1732. AU MINISTRE D'ÉTAT BARON DE MARDEFELD A SAINT-PÉTERSBOURG.

Berlin, 20 février 1745.

Vous concevez sans peine que je n'ai pas lieu d'être infiniment édifié de la note du ministère russien57-1 que vous m'avez envoyée, à la suite de votre dépêche du 6 de ce mois, concernant la médiation de l'Impératrice.

Le comte de Tschernyschew a pareillement communiqué la pièce à mes ministres. Ce que j'y trouve de plus étrange, c'est qu'on met en fait et pour base que j'ai fait faire la demande formelle et solennelle à l'Impératrice pour qu'elle se chargeât de la médiation, tandis que je ne vous ai jamais ordonné d'en faire une proposition formelle de ma part, mais seulement de sonder les dispositions de Sa Majesté Impériale sur cet article.
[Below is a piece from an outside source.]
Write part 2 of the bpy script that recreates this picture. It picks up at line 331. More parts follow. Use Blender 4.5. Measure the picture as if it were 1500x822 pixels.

Aussi ne douté-je pas que ce ne soit un artifice du comte de Bestushew, inspiré peut-être par son gouverneur saxon, et qu'il a couché tout exprès la pièce de cette façon, pour me rendre suspect à mes alliés, ou du moins pour ménager un prétexte à sa cour de nous obtruder la médiation, à moi et mes alliés, d'une<58> manière désagréable, et de nous forcer à recevoir des conditions peu avantageuses.

Quoi qu'il en soit, comme les conjonctures présentes exigent de traiter la cour de Russie avec beaucoup de ménagement, j'ai fait répondre préalablement, de bouche et en termes généraux, au comte de Tschernyschew:

Que j'étais très sensible aux offres amiables de sa souveraine, persuadé que mes intérêts ne pouvaient être jamais tombés en meilleure main; mais que j'espérais, aussi, qu'avant de passer outre, Sa Majesté Impériale voudrait bien s'ouvrir confidemment à moi sur divers points qu'il fallait de toute necessité régler par préalable, tant pour ce qui regarde la nature et l'objet de la médiation, si elle doit s'étendre à la pacification générale ou se borner au rétablissement de la tranquillité en Allemagne, que par rapport au plan préliminaire qu'on proposerait aux parties intéressées, aussi bien que sur les dispositions où les ministres russiens, chargés de sonder les cours belligérantes, les ont trouvées relativement à cette matière.

C'est de cette façon-là que vous ferez bien de vous expliquer, pareillement, sur ce chapitre, observant toutefois de ne le faire qu'en guise d'insinuation, en vous rapportant à ce qu'on a fait entendre ici au comte de Tschernyschew, et d'éviter avec soin que le ministère russien n'en prenne occasion de vous faire donner une résolution par écrit où votre proposition soit étalée tout au long, ainsi qu'il l'a affecté dans la note susalléguée, très vraisemblablement dans le dessein d'en faire un usage pernicieux à mes intérêts, soit auprès de mes alliés, soit ailleurs.

Federic.

H. Comte de Podewils.

Nach dem Concept.



57-1 Vergl. Preussische Staatsschriften I, 706. 712.